WikiLeaks called the article a “spoiler” in a tweet this morning and accused the Times, with which it has a hate-hate relationship, of undercutting the work of its competitors by providing just a sentence or two on revelations that deserved far more exploration.
That is one way to look at the piece. I counted at least 15 items laid out in the article’s 5,000 words that deserved a separate headline of their own, starting with the first two paragraphs where we learn that the NSA somehow pirated a list of U.N. Secretary General Ban Ki-moon’s talking points ahead of a friendly meeting with Barack Obama in April.
To give you a taste of the story’s range: The NSA’s Dishfire database “stores years of text messages from around the world, just in case.” The Tracfin program “accumulates gigabytes of credit card purchases.” SNACKS, which stands for Social Network Analysis Collaboration Knowledge Services, tries to figure out who reports to whom in an organization by analyzing texts. NSA gave information on the location of FARC guerrillas to the Colombian government. Its listening post in Texas helped thwart a plot against Swedish artist who had drawn pictures of the Prophet Mohammed. It tracked the visit to Kurdistan Province of Iran’s supreme leader so well that it recorded the advance team’s discussion of how to get an ambulance and a fire truck aboard other vehicles for the journey.
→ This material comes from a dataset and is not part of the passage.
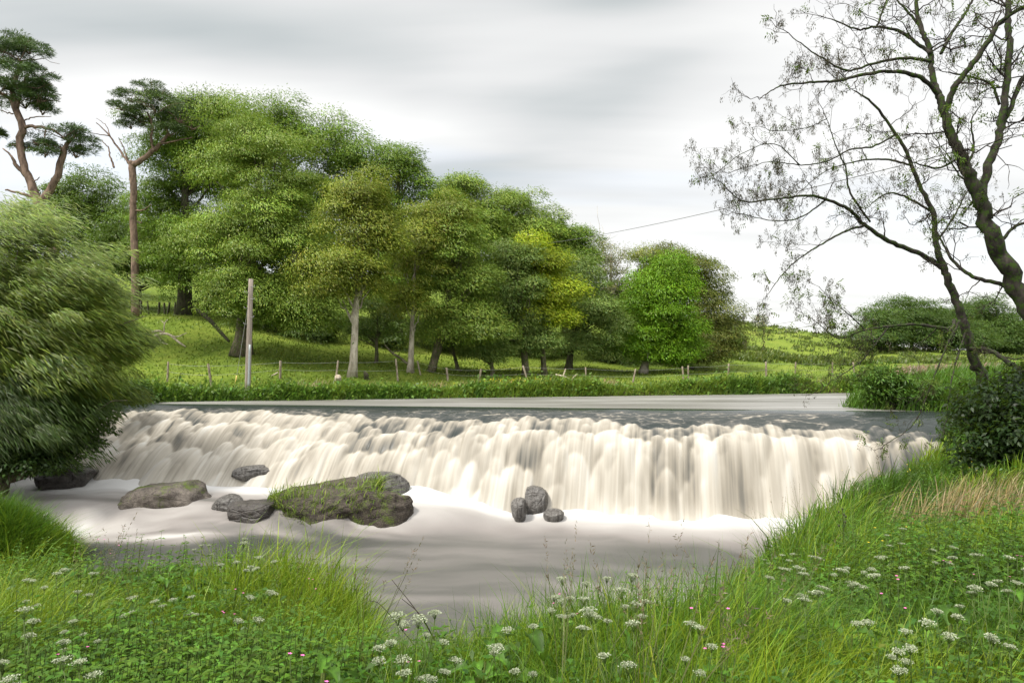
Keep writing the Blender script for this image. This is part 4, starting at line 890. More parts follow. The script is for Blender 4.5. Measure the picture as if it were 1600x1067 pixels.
def build_far_grass():
    r = rng(621)
    # rank growth along the far water's edge
    n = 60000; t = r.uniform(-22, 48, n); off = np.abs(r.normal(0, .9, n)) - .75
    x = t; y = 35.1 + .235 * t + off; s = sdf(x, y); k = (s < .75) & (s > -3.2); x, y, s = x[k], y[k], s[k]
    c = fbm(x * .5, y * .5, seed=71, oct=3); p = np.stack([x, y, ground(x, y, s)], 1)
    h = (.12 + 1.15 * np.clip(c - .3, 0, 1)) * np.exp(r.normal(0, .25, len(p))); lit = fbm(x * .28, y * .1, seed=73)
    for nm, sel, b in (('bank_grass', lit > .5, (.115, .185, .022)), ('bank_herbage', lit <= .5, (.065, .135, .018))):
        blades(nm, p[sel], h[sel], .045, r, b, lean=.5)
    LV = Leaves(); k = r.random(len(p)) < np.where(c > .5, .30, .04); q = p[k]; m = len(q)
    LV.add(q + np.stack([r.normal(0, .1, m), r.normal(0, .1, m), h[k] * r.uniform(.4, 1.1, m)], 1), sphere_dirs(m, r), np.array([0, -.4, 1]) + r.normal(0, .3, (m, 3)), .22, .13, tints(m, (.085, .16, .018), r, .3))
    tag(LV.build('bank_weeds', LEAF), kind='stuff')
    n = 380; x = r.normal(1.0, 1.6, n); y = 36.3 + .235 * x + r.normal(0, .25, n); LV = Leaves(); zz = ground(x, y) + r.uniform(.3, .6, n)
    LV.add(np.stack([x, y, zz], 1), sphere_dirs(n, r), np.tile([0, 0, 1.0], (n, 1)), .07, .07, tints(n, (.75, .6, .03), r, .1)); tag(LV.build('yellow_meadow_flowers', LEAF), kind='stuff')
    # short cropped turf on the bank and the hill
    p, s = scatter(38000, -60, 1700, 36, 75, r, 1.0, -60, -1.5)
    c = fbm(p[:, 0] * .25, p[:, 1] * .25, seed=76, oct=3)
    blades('hill_turf', p, (.05 + .16 * c) * np.exp(r.normal(0, .3, len(p))), .07, r, (.135, .190, .026), lean=.7, tipc=(1.08, 1.05, 1), var=.12)
    n = 2600; x = r.normal(1.5, 9, n); y = 37.6 + .235 * x + r.normal(0, .25, n); c = fbm(x * .6, y * .6, seed=79); k = c > .54
    q = np.stack([x, y, ground(x, y)], 1)[k]; blades('dry_bank_grass', q, r.uniform(.25, .6, len(q)), .03, r, (.33, .27, .15), lean=.5, tipc=(1, 1, 1))
    # rank tussocks dotting the pasture
    p, s = scatter(9000, 1000, 1700, 70, 160, r, 1.0, -200, -3); c = fbm(p[:, 0] * .12, p[:, 1] * .12, seed=77, oct=4) * .6 + .4 * vnoise(p[:, 0] * .6, p[:, 1] * .6, seed=78); p = p[c > .54]
    blades('pasture_tussocks', np.repeat(p, 8, 0) + r.normal(0, .3, (len(p) * 8, 3)) * np.array([1, 1, 0]), .45 * np.exp(r.normal(0, .3, len(p) * 8)), .16, r, (.075, .105, .022), lean=.6)
    # upstream right bank: tall sedge, with a strip of faded reed behind it
    n = 26000; x = r.uniform(12.5, 30, n); y = r.uniform(25, 36, n); s = sdf(x, y); k = (s < .3) & (s > -6); x, y, s = x[k], y[k], s[k]
    q = np.stack([x, y, ground(x, y, s)], 1); c = fbm(x * .6, y * .6, seed=81)
    blades('sedge', q, (.35 + .8 * c) * np.exp(r.normal(0, .2, len(q))), .035, r, (.055, .125, .012), lean=.45)
    n = 14000; x = r.uniform(26, 62, n); y = 46 + .3 * (x - 30) + r.uniform(-2.5, 2.5, n); q = np.stack([x, y, ground(x, y)], 1); s = sdf(x, y); q = q[s < -.3]
    blades('faded_reeds', q, r.uniform(.7, 1.3, len(q)), .06, r, (.30, .22, .17), lean=.3, tipc=(1.1, 1.05, 1.05))
    n = 6000; x = r.normal(15.2, 1.2, n); y = r.normal(21.5, 1.6, n); s = sdf(x, y); k = s < .1; q = np.stack([x[k], y[k], ground(x[k], y[k], s[k])], 1)
    blades('slope_sedge', q, r.uniform(.4, 1.0, len(q)), .022, r, (.050, .125, .012), lean=.4)
build_far_grass()

# ------------------------------------------------------------------ boulders and the tufts on them
_ico = None
def ico():
    global _ico
    if _ico is None:
        import bmesh
        bm = bmesh.new(); bmesh.ops.create_icosphere(bm, subdivisions=5, radius=1.0); bm.verts.ensure_lookup_table()
        _ico = (np.array([v.co for v in bm.verts]), np.array([[v.index for v in f.verts] for f in bm.faces])); bm.free()
    return _ico
ROCK = stone_mat('boulder_stone', (.038, .031, .026), (.17, .145, .122), .22)
ROCK_MOSS = stone_mat('mossy_stone', (.016, .013, .010), (.095, .077, .060), .34, scale=4)
ROCK_WET = stone_mat('wet_stone', (.014, .012, .011), (.065, .055, .047), .05, True)

def veiled_mat():
    m = stone_mat('stone_under_water_film', (.016, .014, .012), (.075, .066, .058), .0, True); T = NT(m.node_tree); b = [n for n in m.node_tree.nodes if n.type == 'BSDF_PRINCIPLED'][0]
    g = T.new('ShaderNodeNewGeometry'); n = T.noise(T.mapping(g.outputs['Position'], scale=(20, 9, .9)), 1.0, 3, .5); src = b.inputs['Base Color'].links[0].from_socket
    T.l.new(T.mix(T.ramp(n, [(.40, (0, 0, 0)), (.62, (.35,) * 3)]), src, (.26, .25, .235, 1)), b.inputs['Base Color']); return m
ROCK_VEIL = veiled_mat()

def boulder(label, u, v, d, hw, hh, hd, seed, m, facets=10, rough=.16, rotz=0.0, top=None, tilt=0.0, top_tilt=(0, 0)):
    """u, v: the middle of the waterline in front; hw, hh px half width and height above water; hd m depth half"""
    r = rng(seed); V, F = ico(); V = V.copy(); a = hw / FPX * d; h = hh / FPX * d
    for _ in range(facets):
        n = sphere_dirs(1, r)[0]; n[2] = n[2] * .6; n /= np.linalg.norm(n); o = r.uniform(.62, .9); q = V @ n; k = q > o; V[k] -= n * (q[k] - o)[:, None] * .92
    if top: k = V[:, 2] > top; V[k, 2] = top + (V[k, 2] - top) * .12
    V = V + norm(V) * ((.5 - np.abs(fbm(V[:, 0] * 1.4 + 3, V[:, 1] * 1.4, V[:, 2] * 2.2, seed=seed + 9, oct=3) - .5) * 4) * rough * .9)[:, None]
    V = V + norm(V) * ((fbm(V[:, 0] * 2 + seed, V[:, 1] * 2, V[:, 2] * 2, seed=seed) - .5) * rough * 2 + (fbm(V[:, 0] * 8, V[:, 1] * 8, V[:, 2] * 11 + seed, seed=seed + 5) - .5) * rough * .8)[:, None]
    V[:, 2] += V[:, 0] * top_tilt[0] * (V[:, 2] > -.2) + V[:, 1] * top_tilt[1] * (V[:, 2] > -.2)
    V /= np.array([np.abs(V[:, 0]).max(), np.abs(V[:, 1]).max(), V[:, 2].max()])
    V[:, 2] = np.where(V[:, 2] < 0, V[:, 2] * 2.6, V[:, 2]); V = V * np.array([a, hd, h]); c_, s_ = math.cos(rotz), math.sin(rotz); V[:, :2] = V[:, :2] @ np.array([[c_, s_], [-s_, c_]])
    b = P(u, v, d); b[1] += hd * .85
    o = mesh_np('boulder', V, F, m, loc=b); tag(o, label, 'boulder', 'boulders below the weir')
    return o, V + b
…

There’s more: NSA regularly sends people to an unnamed friendly country, in violation of a treaty, to visit the site from which eavesdropping of an unnamed location takes place. They are given cover identities, false business cards and warned to buy no souvenirs, lest it somehow leak out what’s going on. The whole enterprise is managed remotely from Fort Gordon, Ga. At Fort Gordon, which is located in Augusta, on the border with South Carolina, programmers have created a tool that emails an analyst whenever a target changes location, based on what cellphone tower his phone is in touch with.